**Raw records:**
-------

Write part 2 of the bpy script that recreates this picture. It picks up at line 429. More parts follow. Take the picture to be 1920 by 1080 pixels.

-------

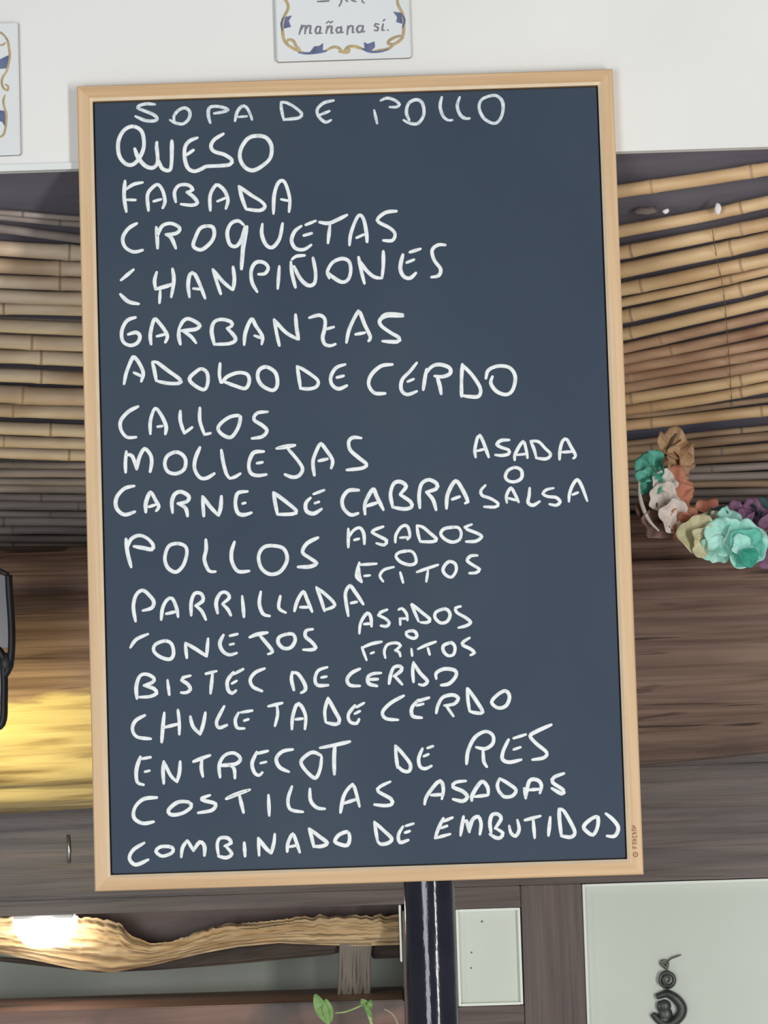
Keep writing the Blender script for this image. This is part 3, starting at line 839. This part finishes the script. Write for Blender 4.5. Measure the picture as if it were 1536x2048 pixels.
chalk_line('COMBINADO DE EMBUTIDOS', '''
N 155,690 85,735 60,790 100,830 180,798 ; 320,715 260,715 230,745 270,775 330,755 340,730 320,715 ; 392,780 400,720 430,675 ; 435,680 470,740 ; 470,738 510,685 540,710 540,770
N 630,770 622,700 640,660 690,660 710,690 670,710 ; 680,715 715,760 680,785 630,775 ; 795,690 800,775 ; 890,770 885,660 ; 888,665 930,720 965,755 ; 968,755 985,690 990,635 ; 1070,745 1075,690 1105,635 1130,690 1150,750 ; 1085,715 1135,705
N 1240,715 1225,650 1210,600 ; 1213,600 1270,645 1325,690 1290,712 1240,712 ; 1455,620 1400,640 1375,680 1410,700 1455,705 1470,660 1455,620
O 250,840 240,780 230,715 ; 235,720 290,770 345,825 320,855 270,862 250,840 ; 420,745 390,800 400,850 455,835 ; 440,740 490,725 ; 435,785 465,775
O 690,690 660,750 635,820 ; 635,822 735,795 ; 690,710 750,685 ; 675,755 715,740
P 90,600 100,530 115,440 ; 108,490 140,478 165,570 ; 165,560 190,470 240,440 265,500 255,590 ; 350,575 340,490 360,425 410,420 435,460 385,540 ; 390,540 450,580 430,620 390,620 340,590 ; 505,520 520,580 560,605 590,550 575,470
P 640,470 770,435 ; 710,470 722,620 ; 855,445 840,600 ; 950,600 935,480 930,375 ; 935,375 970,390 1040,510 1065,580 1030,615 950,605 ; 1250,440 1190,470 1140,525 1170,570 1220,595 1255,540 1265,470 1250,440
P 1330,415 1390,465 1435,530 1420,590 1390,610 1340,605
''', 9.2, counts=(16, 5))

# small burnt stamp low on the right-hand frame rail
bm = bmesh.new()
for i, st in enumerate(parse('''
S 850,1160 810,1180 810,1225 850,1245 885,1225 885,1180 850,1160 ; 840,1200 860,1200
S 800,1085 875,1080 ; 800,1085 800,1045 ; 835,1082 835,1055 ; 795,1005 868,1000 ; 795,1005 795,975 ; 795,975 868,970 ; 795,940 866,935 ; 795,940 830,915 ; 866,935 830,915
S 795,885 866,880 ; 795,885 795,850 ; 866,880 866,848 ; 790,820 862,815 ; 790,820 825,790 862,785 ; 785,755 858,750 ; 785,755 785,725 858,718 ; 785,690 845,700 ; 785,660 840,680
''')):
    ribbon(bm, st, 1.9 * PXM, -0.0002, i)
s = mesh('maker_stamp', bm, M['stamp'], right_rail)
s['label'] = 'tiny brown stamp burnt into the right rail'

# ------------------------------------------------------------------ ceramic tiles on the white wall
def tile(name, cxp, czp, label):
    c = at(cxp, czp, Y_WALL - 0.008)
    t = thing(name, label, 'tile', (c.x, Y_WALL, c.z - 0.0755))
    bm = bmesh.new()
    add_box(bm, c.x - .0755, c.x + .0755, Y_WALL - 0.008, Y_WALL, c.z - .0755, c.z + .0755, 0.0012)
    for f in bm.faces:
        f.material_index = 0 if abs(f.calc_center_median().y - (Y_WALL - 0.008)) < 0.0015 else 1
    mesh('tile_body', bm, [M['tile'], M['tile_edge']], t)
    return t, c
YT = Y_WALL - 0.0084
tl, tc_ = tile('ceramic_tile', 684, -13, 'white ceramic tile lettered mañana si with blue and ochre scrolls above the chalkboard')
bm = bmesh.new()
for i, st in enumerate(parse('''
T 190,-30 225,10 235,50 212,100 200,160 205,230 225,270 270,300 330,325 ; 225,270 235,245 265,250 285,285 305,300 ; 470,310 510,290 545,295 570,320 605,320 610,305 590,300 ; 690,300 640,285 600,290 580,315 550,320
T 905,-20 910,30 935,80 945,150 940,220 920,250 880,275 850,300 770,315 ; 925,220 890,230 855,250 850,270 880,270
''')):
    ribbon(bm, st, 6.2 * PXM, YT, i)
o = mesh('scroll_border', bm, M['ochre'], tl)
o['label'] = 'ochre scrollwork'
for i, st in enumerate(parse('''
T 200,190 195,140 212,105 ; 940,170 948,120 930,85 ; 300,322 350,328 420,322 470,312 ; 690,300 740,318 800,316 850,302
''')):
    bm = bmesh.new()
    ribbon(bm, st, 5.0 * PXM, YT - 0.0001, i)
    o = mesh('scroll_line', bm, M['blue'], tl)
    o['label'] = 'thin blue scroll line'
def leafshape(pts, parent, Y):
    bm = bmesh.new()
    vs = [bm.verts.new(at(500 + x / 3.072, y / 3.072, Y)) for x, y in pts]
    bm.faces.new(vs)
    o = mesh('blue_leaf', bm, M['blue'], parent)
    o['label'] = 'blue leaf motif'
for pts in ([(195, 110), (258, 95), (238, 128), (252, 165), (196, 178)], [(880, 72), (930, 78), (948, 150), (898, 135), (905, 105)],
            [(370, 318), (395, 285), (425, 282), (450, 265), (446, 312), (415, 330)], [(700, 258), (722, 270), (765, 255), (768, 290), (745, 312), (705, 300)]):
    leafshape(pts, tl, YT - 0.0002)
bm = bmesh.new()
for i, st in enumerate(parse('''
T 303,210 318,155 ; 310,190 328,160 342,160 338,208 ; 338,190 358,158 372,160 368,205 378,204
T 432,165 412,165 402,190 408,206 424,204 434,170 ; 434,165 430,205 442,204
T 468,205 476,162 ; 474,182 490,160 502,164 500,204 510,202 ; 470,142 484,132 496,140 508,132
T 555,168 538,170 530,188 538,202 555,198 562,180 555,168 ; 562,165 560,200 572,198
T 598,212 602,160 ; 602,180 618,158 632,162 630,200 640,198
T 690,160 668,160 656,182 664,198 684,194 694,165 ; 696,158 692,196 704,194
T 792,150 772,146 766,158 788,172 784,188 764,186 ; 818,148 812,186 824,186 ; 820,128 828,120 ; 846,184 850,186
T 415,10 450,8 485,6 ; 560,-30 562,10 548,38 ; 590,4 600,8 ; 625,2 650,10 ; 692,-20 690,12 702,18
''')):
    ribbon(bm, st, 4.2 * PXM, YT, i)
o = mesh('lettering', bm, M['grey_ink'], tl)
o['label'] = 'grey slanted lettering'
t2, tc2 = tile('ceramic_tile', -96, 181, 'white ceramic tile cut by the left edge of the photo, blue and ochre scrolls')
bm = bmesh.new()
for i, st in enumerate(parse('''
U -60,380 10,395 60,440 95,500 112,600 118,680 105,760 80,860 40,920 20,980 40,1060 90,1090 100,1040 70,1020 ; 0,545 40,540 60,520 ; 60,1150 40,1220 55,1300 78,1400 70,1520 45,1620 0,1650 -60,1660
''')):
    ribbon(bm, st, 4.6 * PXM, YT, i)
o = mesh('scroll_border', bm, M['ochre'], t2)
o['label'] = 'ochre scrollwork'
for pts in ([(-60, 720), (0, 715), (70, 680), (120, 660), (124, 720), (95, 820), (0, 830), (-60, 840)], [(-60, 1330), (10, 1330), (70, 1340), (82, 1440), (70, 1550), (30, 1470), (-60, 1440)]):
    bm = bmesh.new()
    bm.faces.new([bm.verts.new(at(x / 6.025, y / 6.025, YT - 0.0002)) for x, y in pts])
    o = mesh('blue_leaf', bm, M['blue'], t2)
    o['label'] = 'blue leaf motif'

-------

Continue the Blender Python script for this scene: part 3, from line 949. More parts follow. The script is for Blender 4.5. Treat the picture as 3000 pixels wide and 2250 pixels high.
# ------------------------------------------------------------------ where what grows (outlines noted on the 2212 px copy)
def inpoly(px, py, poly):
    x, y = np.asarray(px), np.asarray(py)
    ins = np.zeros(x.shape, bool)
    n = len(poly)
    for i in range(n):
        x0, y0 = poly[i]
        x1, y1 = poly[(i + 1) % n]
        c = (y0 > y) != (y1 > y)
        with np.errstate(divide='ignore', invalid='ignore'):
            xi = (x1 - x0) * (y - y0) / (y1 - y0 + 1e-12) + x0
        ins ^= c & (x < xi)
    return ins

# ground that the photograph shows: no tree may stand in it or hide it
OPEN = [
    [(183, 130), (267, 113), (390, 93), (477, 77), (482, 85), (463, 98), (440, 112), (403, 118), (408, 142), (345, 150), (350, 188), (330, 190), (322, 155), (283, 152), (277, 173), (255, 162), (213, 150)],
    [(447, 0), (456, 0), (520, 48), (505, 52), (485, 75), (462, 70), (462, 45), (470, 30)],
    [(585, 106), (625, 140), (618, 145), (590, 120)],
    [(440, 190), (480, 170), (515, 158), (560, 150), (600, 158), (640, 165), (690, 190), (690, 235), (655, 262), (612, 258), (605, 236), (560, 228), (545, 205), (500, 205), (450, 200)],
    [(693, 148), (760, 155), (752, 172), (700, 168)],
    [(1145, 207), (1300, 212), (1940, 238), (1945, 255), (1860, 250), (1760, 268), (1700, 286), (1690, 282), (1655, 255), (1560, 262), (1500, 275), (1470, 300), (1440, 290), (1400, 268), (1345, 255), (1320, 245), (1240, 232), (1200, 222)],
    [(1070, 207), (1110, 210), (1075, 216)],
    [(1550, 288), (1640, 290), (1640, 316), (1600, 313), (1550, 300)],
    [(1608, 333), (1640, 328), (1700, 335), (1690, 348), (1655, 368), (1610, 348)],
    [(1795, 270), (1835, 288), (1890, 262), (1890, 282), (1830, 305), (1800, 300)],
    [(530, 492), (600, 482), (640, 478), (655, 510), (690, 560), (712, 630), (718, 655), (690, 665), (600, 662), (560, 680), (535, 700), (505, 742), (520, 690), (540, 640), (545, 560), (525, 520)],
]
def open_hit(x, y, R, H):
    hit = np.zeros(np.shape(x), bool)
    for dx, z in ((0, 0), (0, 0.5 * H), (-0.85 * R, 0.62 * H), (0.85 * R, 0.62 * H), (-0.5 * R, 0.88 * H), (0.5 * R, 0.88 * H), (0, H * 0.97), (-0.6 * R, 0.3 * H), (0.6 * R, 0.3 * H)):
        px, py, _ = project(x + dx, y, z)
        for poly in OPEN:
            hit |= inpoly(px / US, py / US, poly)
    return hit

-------

**Requirements:** Examine the data above and state how many of its lines contain the word "More", with no further remarks.

**Response for this exercise:** 2